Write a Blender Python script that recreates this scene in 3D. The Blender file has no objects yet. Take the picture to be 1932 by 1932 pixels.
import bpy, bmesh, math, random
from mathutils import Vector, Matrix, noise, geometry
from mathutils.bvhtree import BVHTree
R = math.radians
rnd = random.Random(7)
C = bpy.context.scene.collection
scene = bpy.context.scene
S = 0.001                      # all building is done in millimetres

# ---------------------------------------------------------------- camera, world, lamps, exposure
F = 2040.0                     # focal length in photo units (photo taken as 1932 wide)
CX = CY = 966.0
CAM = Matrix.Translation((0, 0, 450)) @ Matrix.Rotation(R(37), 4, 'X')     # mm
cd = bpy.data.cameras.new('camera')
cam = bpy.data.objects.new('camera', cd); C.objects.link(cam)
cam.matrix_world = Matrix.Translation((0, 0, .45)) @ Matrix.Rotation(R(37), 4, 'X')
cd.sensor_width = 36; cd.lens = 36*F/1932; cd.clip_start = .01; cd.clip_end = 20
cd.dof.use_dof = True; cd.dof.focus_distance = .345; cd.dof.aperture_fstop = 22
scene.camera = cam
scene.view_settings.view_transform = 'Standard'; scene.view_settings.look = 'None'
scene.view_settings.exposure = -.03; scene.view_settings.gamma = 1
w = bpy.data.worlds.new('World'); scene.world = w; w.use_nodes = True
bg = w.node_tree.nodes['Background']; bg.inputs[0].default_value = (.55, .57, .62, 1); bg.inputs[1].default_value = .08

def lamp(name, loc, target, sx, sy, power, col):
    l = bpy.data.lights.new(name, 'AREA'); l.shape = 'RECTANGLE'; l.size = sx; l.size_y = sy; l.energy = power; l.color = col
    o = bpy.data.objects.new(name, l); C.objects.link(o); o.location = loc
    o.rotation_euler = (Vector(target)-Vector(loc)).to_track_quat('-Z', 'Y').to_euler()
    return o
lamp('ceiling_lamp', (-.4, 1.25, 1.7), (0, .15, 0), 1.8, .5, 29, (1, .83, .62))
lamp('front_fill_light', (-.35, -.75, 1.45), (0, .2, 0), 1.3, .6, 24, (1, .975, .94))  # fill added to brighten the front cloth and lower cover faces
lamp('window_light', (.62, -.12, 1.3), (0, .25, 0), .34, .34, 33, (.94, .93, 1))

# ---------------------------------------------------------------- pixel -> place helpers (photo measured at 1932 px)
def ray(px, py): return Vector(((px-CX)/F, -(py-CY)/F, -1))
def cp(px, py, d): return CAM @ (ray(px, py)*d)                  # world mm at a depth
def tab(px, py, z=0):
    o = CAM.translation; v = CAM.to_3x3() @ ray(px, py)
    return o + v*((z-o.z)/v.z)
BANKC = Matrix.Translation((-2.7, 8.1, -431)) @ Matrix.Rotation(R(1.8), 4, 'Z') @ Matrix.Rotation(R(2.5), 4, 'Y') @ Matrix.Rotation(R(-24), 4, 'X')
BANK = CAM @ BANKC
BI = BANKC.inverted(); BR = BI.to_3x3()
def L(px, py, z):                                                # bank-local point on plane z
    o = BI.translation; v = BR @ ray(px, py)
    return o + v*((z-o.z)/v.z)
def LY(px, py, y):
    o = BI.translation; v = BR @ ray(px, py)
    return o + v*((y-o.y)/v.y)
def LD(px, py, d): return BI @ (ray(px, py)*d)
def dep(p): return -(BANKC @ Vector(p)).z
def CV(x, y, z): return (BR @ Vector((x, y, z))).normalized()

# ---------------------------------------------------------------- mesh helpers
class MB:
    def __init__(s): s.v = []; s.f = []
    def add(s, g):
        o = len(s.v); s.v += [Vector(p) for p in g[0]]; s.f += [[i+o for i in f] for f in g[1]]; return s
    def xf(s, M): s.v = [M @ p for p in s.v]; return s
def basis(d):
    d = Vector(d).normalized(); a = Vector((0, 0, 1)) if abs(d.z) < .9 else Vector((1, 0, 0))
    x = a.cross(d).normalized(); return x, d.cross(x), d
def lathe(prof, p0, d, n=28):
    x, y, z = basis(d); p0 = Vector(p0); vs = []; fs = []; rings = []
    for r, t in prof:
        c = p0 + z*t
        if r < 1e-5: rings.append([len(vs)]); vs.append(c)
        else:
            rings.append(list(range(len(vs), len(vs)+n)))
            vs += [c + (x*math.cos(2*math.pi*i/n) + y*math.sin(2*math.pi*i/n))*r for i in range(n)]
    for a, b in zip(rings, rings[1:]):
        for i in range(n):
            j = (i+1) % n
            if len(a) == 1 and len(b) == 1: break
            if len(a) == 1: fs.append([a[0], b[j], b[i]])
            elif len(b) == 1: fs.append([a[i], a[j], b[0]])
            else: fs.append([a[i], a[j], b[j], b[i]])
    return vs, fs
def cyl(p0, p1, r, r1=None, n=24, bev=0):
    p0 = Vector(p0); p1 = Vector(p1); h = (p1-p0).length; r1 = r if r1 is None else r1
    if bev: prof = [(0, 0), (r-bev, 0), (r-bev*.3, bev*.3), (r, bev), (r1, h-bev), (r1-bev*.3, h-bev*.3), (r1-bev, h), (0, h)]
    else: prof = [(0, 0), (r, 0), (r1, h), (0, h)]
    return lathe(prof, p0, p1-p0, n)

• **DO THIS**
Extract exactly the leading lines of the data, stopping at and including the line with "bg = w.node_tree.nodes['Background'];".

• **RIGHT ANSWER**
Write a Blender Python script that recreates this scene in 3D. The Blender file has no objects yet. Take the picture to be 1932 by 1932 pixels.
import bpy, bmesh, math, random
from mathutils import Vector, Matrix, noise, geometry
from mathutils.bvhtree import BVHTree
R = math.radians
rnd = random.Random(7)
C = bpy.context.scene.collection
scene = bpy.context.scene
S = 0.001                      # all building is done in millimetres

# ---------------------------------------------------------------- camera, world, lamps, exposure
F = 2040.0                     # focal length in photo units (photo taken as 1932 wide)
CX = CY = 966.0
CAM = Matrix.Translation((0, 0, 450)) @ Matrix.Rotation(R(37), 4, 'X')     # mm
cd = bpy.data.cameras.new('camera')
cam = bpy.data.objects.new('camera', cd); C.objects.link(cam)
cam.matrix_world = Matrix.Translation((0, 0, .45)) @ Matrix.Rotation(R(37), 4, 'X')
cd.sensor_width = 36; cd.lens = 36*F/1932; cd.clip_start = .01; cd.clip_end = 20
cd.dof.use_dof = True; cd.dof.focus_distance = .345; cd.dof.aperture_fstop = 22
scene.camera = cam
scene.view_settings.view_transform = 'Standard'; scene.view_settings.look = 'None'
scene.view_settings.exposure = -.03; scene.view_settings.gamma = 1
w = bpy.data.worlds.new('World'); scene.world = w; w.use_nodes = True
bg = w.node_tree.nodes['Background']; bg.inputs[0].default_value = (.55, .57, .62, 1); bg.inputs[1].default_value = .08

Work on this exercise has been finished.